■ Exercise aim
In the entries below, find the line with "Model this scene" and the line with "SC.camera = cam", then retype both and everything between them exactly. Do not copy the pictures.

■ Data excerpts
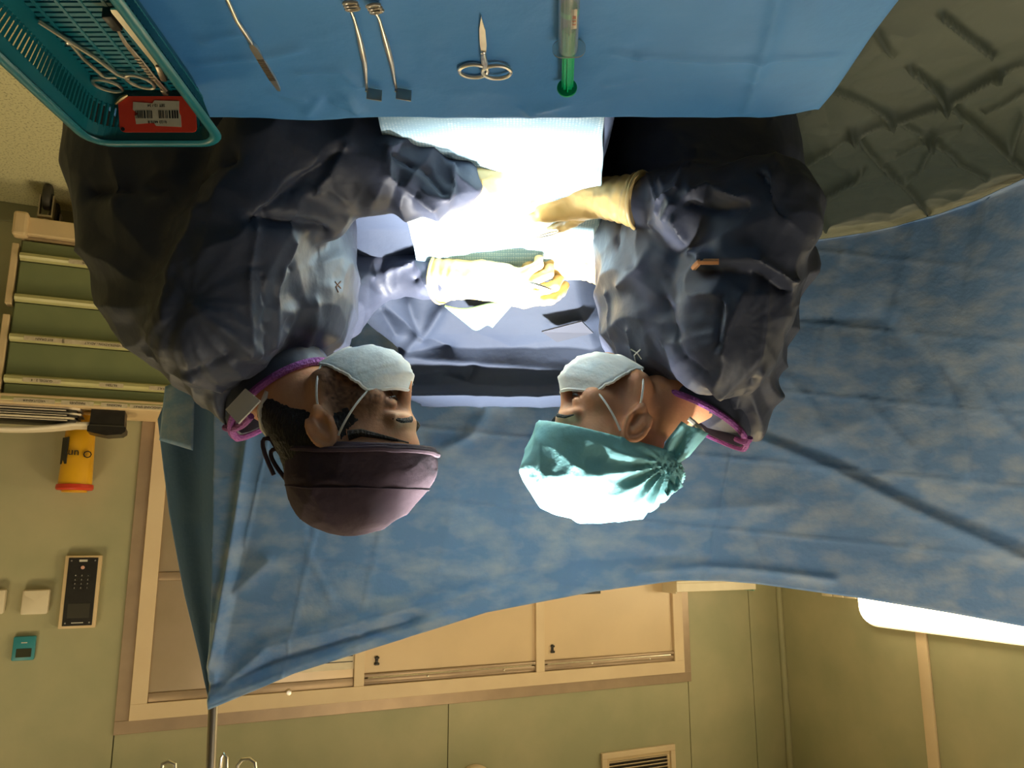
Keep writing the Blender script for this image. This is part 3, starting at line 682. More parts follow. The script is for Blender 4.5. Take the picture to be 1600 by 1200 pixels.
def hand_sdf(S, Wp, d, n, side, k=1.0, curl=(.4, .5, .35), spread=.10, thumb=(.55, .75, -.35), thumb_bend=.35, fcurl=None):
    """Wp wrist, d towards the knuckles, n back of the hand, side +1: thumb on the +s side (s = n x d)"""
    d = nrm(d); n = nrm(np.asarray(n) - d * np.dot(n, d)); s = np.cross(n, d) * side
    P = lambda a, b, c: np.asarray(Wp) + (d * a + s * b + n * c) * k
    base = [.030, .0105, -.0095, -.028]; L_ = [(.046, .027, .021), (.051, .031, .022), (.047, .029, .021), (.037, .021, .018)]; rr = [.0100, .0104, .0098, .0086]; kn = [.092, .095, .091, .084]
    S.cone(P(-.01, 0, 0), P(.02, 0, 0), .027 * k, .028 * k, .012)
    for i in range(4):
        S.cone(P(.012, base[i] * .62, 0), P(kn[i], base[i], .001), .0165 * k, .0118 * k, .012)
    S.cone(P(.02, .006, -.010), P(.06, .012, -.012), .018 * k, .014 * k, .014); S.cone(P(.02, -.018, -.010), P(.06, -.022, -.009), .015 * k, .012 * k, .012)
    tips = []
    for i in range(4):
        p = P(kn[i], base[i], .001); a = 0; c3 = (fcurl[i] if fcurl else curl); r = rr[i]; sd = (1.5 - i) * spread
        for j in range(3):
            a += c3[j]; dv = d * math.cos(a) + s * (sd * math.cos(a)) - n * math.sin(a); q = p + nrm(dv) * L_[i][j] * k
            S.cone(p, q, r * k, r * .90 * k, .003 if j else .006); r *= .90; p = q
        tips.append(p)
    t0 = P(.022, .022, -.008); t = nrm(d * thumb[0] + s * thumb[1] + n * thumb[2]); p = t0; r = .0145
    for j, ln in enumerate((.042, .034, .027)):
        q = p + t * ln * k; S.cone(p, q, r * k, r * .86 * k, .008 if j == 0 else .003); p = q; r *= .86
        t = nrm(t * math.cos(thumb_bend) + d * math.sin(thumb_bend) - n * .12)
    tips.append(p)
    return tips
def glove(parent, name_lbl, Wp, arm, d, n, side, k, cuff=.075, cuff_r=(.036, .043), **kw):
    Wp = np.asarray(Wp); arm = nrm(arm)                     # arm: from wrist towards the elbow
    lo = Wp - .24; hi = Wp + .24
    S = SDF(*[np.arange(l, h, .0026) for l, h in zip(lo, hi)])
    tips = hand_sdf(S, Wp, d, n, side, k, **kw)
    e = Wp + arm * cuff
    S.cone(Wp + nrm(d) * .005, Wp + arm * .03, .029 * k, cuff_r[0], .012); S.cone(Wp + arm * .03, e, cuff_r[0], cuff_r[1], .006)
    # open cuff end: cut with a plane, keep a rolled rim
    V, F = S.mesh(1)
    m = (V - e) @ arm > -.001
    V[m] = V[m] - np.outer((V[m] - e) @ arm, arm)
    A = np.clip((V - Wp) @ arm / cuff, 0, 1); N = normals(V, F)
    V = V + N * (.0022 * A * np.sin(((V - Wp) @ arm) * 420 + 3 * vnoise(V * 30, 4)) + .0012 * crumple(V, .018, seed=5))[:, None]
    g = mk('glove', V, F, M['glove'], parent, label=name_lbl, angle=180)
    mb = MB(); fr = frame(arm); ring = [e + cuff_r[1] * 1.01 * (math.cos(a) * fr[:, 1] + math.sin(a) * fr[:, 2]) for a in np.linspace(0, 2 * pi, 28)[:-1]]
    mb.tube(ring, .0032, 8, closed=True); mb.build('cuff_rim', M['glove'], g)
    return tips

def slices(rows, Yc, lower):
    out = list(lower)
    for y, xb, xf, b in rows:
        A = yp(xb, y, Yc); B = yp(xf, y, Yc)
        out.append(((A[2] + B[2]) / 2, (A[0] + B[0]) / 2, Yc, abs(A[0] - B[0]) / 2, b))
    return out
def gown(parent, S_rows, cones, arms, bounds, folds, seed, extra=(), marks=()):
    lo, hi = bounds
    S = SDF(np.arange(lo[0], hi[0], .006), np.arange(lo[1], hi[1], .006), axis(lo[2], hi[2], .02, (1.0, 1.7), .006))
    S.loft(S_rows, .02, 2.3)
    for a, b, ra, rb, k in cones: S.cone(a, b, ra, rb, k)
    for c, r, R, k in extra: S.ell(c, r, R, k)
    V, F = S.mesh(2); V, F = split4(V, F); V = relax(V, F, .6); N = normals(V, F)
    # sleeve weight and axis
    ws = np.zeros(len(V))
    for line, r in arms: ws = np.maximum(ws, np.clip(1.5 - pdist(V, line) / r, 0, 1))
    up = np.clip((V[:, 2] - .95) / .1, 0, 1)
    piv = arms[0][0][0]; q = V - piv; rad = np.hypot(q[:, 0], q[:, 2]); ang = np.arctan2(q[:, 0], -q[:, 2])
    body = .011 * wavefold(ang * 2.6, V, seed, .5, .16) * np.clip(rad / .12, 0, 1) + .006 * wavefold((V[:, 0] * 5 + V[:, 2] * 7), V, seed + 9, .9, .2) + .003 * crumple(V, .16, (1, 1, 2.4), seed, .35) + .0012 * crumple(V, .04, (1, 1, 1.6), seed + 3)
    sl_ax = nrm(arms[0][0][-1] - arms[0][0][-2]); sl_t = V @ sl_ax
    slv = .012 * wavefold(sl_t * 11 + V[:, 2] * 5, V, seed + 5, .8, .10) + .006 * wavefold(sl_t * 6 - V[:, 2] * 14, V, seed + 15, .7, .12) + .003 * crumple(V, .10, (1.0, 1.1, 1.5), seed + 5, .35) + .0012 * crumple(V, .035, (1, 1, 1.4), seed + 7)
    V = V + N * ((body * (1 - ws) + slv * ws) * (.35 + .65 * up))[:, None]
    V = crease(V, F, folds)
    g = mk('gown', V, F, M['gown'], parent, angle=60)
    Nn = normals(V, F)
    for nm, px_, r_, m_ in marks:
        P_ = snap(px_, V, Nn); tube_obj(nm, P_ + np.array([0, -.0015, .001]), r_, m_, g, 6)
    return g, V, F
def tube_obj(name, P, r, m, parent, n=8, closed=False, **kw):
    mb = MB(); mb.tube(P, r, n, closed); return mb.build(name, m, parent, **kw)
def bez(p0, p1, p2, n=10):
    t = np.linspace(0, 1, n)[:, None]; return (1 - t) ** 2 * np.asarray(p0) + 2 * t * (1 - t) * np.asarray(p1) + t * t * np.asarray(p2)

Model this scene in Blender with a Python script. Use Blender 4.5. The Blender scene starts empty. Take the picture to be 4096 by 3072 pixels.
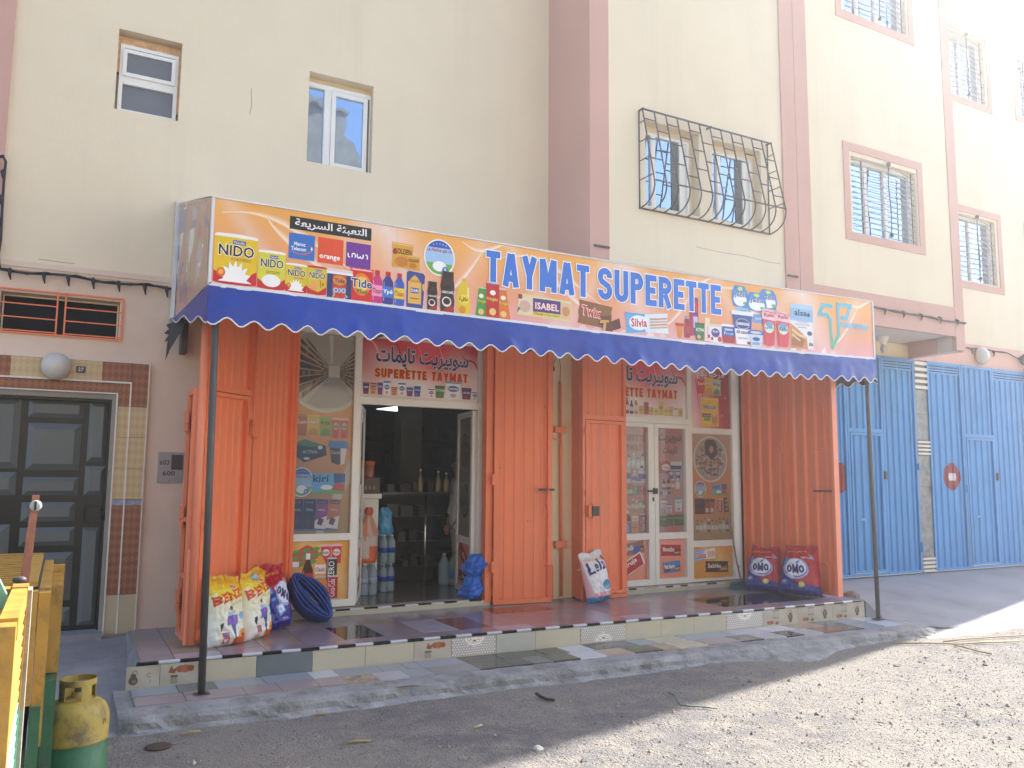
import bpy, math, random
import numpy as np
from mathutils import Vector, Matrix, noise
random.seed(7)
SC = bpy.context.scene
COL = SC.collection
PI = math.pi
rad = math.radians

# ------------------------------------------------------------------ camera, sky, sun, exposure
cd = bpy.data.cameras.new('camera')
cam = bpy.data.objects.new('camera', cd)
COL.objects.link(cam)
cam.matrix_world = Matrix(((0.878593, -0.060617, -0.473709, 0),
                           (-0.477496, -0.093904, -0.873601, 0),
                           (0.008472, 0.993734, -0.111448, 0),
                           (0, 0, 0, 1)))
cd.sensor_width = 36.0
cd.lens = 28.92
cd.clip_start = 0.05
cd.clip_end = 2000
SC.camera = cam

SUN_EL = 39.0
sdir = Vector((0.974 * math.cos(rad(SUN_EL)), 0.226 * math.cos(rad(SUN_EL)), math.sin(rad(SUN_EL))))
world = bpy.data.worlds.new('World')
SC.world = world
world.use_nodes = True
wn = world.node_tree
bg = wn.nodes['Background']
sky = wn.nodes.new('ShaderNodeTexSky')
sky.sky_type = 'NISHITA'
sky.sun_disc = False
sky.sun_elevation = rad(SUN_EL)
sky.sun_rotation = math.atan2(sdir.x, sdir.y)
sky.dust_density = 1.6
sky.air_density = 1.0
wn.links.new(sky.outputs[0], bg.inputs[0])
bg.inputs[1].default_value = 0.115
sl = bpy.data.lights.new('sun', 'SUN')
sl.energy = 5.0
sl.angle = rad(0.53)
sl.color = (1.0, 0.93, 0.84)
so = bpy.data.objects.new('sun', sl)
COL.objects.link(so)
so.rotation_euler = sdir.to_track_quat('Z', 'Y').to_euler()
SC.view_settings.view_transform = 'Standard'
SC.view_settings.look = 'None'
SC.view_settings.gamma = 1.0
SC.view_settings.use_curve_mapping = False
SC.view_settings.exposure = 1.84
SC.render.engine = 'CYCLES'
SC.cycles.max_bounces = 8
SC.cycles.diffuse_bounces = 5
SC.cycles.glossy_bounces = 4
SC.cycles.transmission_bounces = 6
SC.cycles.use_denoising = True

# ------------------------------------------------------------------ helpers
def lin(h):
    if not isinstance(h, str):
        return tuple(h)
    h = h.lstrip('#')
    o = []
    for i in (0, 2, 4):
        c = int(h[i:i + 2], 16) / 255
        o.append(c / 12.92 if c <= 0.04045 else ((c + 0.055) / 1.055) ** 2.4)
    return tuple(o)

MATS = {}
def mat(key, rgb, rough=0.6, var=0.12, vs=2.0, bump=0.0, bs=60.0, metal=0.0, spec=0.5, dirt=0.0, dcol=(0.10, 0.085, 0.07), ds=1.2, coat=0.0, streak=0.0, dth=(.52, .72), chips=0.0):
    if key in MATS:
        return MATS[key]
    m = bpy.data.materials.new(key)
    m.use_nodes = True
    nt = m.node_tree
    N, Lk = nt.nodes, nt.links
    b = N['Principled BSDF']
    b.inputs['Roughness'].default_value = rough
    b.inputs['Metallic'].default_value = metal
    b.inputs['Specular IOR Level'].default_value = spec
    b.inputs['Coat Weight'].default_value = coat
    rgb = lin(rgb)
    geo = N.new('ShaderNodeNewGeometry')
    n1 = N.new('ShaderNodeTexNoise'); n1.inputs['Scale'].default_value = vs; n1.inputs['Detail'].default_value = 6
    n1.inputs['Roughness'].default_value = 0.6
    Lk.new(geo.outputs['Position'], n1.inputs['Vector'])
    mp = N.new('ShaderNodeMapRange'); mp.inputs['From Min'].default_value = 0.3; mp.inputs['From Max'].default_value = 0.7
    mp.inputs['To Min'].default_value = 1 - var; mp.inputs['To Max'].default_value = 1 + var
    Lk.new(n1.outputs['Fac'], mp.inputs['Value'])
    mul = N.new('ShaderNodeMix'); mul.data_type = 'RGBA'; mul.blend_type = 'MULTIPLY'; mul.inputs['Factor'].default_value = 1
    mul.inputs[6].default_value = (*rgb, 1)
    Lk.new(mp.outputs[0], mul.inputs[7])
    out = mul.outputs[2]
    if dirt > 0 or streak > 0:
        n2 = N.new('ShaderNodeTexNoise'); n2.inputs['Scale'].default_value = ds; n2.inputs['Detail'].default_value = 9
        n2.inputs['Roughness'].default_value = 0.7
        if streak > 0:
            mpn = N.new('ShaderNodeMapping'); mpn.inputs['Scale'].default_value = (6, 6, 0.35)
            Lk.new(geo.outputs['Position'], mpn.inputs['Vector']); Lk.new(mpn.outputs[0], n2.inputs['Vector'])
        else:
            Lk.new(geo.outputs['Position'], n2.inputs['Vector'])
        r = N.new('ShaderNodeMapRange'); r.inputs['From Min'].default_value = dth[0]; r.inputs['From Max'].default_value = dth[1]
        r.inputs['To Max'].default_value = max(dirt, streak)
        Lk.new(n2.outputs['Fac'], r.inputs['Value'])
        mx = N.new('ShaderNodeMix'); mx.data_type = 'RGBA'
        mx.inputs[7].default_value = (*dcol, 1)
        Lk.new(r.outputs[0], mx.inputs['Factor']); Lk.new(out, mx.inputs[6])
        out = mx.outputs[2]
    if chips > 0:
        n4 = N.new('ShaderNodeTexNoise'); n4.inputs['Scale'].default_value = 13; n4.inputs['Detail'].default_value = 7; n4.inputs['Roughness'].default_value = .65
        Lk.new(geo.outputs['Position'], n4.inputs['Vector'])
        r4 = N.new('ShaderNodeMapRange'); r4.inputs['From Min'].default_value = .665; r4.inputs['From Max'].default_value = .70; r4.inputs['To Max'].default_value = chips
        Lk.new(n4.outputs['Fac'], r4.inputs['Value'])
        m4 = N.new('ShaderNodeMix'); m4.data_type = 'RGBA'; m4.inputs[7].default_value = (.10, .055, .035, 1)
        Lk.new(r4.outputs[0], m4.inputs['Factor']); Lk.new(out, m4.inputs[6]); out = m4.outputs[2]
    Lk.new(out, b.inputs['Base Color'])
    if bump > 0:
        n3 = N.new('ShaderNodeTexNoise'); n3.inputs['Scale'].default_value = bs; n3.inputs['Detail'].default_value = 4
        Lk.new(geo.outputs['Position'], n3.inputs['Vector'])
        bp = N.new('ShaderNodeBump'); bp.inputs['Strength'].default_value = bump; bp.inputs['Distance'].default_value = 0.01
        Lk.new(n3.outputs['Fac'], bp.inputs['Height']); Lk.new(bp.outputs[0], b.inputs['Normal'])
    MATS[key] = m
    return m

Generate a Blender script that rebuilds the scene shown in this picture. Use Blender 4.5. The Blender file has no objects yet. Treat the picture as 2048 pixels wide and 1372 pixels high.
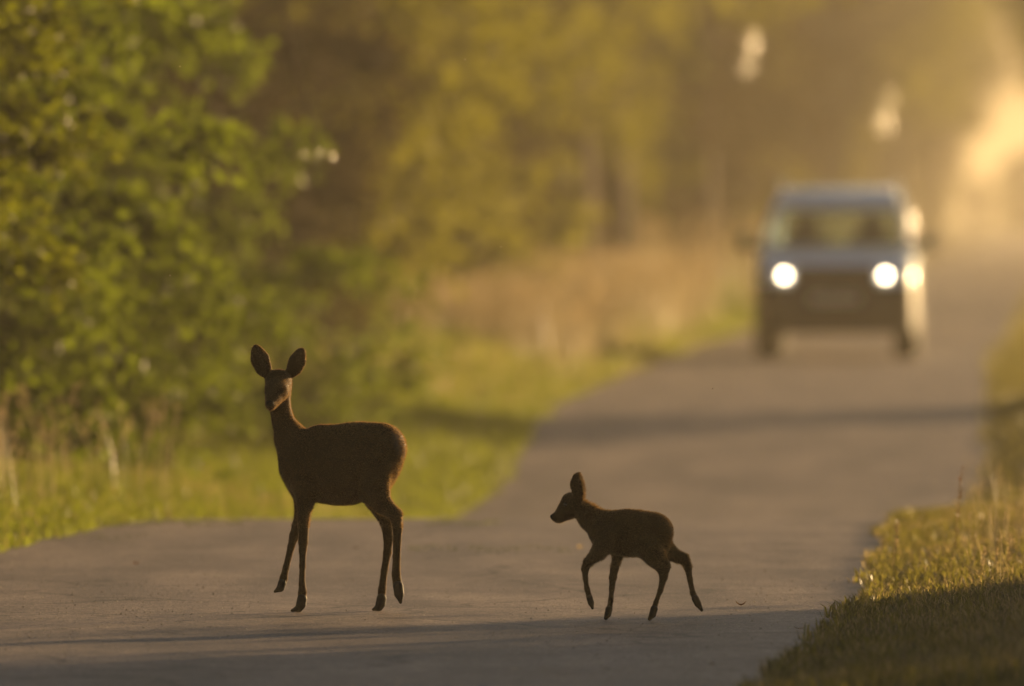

■ Complete response
Model this scene in Blender with a Python script. Use Blender 4.5. The Blender scene starts empty. Take the picture to be 4096 by 3072 pixels.
import bpy, math, random
import numpy as np
from mathutils import Vector, Matrix, noise
random.seed(7)
SC = bpy.context.scene
COL = SC.collection
PI = math.pi
rad = math.radians

# ------------------------------------------------------------------ camera, sky, sun, exposure
cd = bpy.data.cameras.new('camera')
cam = bpy.data.objects.new('camera', cd)
COL.objects.link(cam)
cam.matrix_world = Matrix(((0.878593, -0.060617, -0.473709, 0),
                           (-0.477496, -0.093904, -0.873601, 0),
                           (0.008472, 0.993734, -0.111448, 0),
                           (0, 0, 0, 1)))
cd.sensor_width = 36.0
cd.lens = 28.92
cd.clip_start = 0.05
cd.clip_end = 2000
SC.camera = cam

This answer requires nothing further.